__Short task__.
Retype, exactly as they stand, the lines from the start of the data to the line that contains "random.seed(7)", both ends included. Leave the pictures out.

═══ Dataset extract ═══

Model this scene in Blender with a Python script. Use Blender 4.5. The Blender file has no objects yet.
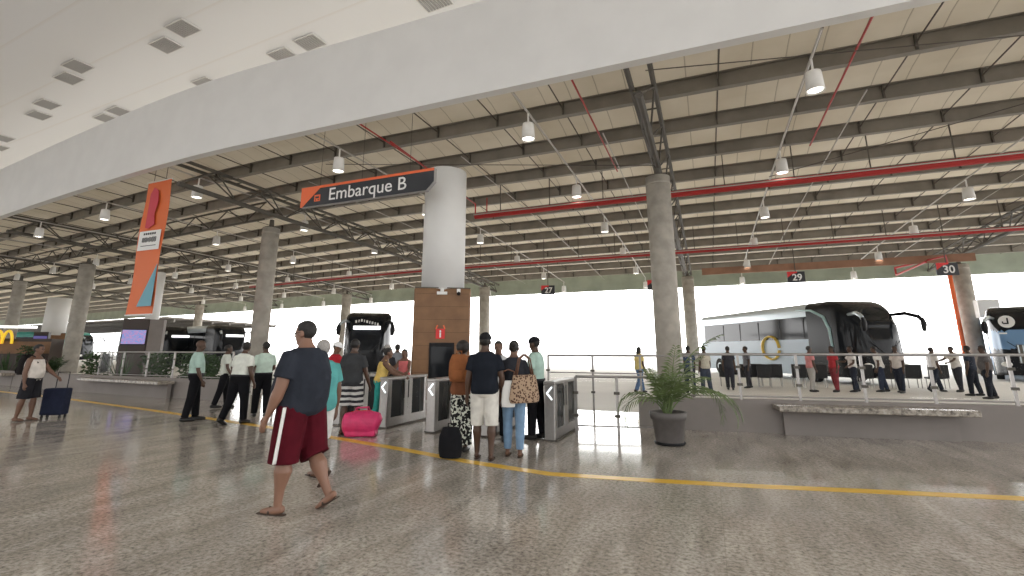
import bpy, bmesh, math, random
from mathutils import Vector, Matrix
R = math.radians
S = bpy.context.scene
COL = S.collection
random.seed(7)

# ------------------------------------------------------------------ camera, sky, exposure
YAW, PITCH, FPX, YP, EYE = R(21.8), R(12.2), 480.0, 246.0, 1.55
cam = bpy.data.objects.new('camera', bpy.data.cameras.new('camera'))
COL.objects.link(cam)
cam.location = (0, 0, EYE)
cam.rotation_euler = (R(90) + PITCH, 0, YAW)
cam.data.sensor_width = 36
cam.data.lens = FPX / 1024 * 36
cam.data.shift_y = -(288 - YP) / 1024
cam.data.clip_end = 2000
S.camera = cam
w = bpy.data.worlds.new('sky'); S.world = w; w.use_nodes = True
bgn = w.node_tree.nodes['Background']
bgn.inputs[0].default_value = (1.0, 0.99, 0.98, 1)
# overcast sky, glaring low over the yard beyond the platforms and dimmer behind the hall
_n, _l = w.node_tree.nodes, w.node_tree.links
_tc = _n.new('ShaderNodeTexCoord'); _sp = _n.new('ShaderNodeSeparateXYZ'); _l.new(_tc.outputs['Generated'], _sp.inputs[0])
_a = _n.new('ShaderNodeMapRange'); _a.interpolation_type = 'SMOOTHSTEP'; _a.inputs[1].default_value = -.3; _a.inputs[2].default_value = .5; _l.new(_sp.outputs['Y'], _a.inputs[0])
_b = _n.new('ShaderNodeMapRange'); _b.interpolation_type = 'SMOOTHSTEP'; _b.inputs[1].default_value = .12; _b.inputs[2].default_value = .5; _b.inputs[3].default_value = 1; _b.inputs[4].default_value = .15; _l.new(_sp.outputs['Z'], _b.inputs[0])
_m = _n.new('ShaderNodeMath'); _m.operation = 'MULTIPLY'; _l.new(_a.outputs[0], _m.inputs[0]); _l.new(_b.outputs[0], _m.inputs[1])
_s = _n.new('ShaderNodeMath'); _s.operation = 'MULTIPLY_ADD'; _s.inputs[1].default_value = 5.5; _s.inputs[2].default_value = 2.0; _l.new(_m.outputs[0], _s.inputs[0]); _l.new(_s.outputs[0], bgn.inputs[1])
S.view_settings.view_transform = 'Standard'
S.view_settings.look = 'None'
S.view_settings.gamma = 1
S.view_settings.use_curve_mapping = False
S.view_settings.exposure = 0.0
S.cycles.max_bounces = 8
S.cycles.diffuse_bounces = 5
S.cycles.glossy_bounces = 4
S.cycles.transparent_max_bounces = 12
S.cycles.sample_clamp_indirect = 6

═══

__Exercise solution__.
Model this scene in Blender with a Python script. Use Blender 4.5. The Blender file has no objects yet.
import bpy, bmesh, math, random
from mathutils import Vector, Matrix
R = math.radians
S = bpy.context.scene
COL = S.collection
random.seed(7)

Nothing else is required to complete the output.